Each day I read the Guardian update about the Ukrainian-Russian war and it’s not pleasant reading. Good news is when Russians die. Bad news is when Ukrainians die. It all reads like chain-saws, stumps, and vast swathes of deforestation.
But within my lifetime there has been some enormous success stories when it comes to peace. I think of the fall of the Berlin wall in 1989 and all that it meant ending 44 years of a divided Germany. I think of the end of apartheid South Africa in 1990, and those who, for 42 years, fought, worked, petitioned, and prayed. Including some of you here today. I think of Northern Ireland, with its Presbyterian heritage, and the Good Friday accords of 1998, signalling the end of nearly 30 years of warfare.
Peace can surprise us. I never thought these conflicts would so radically change, or so move to resolve in my lifetime. Not that peace comes easy, or stays easy. As the Irish poet, Pádraig Ó Tuama writes in his “(the) North(ern) (of) Ireland”:
It is both a dignity and
a difficulty
to live between these
names,
perceiving politics
in the syntax of
the state.
And at the end of the day,
the reality is
that whether we
change
or whether we stay
the same
these questions will
remain.
Who are we
to be
with one
another?
And
How are we
to be
with one
another?
And
What to do
with all those memories
of all those funerals?
And
What about those present
whose past was blasted
far beyond their
future?
I wake.
You wake.
She wakes.
He wakes.
They wake.
We wake
and take
this troubled beauty forward.”
Taking ‘troubled beauty forward’ requires, as Padraig says stories that open up the possibility of relationships where there currently are none. Which, of course, is a leaf straight out of Jesus’ peace-building playbook.
Think of those Samaritan (enemy) stories – the Samaritan woman at the well who proclaimed Christ to her own people, the good Samaritan who showed mercy and care to the beaten Jew, the one leper out of ten who gave thanks (and who was a Samaritan). These are stories reimagining the possibility of relationship between two races, two religions, who despised each. Jesus was trying to take troubled beauty forward.
Then think of other stories. Healing the foreign (Syro-Phoenician) woman’s daughter. Though the punch in that story is her besting Jesus in a theological argument. Then there is the healing of the Roman Centurion’s servant. Again and again the peace-building playbook is the telling of stories that crack the certainty that Jesus’ countrymen and women are special, separate from, and superior to others. The stories give substance to both ‘love’ and ‘enemies’ and are part of a bridge- building strategy between the two.
These stories are also about changing the way we win. We don’t win by killing our enemies. We win by showing mercy, re-housing them, treating them like we would like to be treated if our roles were reversed.

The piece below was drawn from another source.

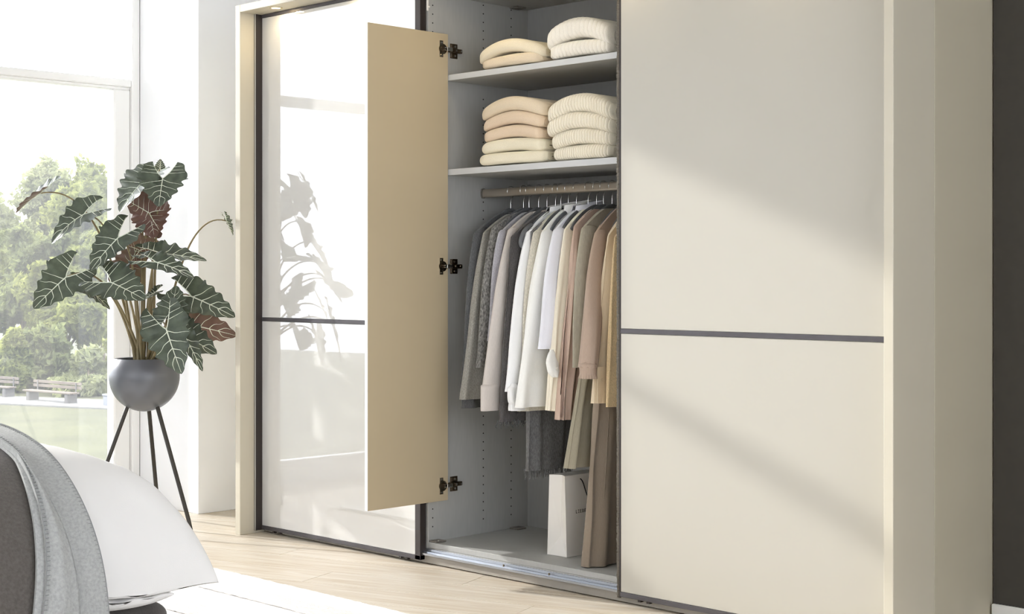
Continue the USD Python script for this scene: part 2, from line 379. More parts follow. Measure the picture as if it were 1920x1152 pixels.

We win, not when our pockets are enriched or our profits are enlarged, but when that empty purse of the heart believes for and motivates us for hope when it seems, as far as we can see, to be absent. Winning is living on, not separate from or superior to, our former enemy, who is still our former enemy, with whom we plant seedlings in the local reserve and help out at the local foodbank.
When the ways of the heart are sung stronger and longer than the bellowing and fear-filled ways of war, and we find our feet and the feet of our enemies tapping along, there is a zephyr of hope in the air. We pray, this day, always.